SOURCE DATA:
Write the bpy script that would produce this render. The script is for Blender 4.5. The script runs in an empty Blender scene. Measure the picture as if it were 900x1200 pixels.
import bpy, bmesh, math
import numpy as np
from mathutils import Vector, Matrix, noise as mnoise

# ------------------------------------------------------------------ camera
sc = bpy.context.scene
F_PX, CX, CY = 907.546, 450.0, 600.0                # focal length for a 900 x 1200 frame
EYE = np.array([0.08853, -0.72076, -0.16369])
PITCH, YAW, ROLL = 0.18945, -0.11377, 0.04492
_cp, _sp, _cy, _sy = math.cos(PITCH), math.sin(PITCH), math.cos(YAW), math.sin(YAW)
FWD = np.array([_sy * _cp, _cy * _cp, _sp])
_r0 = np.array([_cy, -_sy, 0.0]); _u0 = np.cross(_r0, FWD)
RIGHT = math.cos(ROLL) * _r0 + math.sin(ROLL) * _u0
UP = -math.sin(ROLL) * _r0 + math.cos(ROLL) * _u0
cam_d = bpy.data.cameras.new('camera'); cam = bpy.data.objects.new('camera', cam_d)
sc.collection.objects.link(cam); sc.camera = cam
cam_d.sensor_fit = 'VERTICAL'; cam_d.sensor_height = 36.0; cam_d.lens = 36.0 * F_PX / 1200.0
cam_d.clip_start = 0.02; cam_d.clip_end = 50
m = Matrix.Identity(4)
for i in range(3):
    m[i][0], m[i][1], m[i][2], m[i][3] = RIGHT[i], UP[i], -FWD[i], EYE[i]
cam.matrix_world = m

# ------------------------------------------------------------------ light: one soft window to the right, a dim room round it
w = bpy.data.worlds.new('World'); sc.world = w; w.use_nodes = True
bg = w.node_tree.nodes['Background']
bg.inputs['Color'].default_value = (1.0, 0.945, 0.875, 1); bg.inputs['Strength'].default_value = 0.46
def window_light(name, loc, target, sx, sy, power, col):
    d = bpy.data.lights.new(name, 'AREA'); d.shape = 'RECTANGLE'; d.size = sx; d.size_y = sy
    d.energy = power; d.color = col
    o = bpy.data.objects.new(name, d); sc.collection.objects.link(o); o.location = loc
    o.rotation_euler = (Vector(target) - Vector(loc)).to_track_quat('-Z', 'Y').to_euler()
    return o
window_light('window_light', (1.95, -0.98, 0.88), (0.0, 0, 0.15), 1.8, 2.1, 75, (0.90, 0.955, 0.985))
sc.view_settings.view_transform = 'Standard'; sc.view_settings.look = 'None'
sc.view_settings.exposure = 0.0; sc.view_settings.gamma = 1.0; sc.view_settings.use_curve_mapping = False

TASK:
Lines from the start of the material above through the line containing "from mathutils import" are to be duplicated exactly, and only those.

RESULT:
Write the bpy script that would produce this render. The script is for Blender 4.5. The script runs in an empty Blender scene. Measure the picture as if it were 900x1200 pixels.
import bpy, bmesh, math
import numpy as np
from mathutils import Vector, Matrix, noise as mnoise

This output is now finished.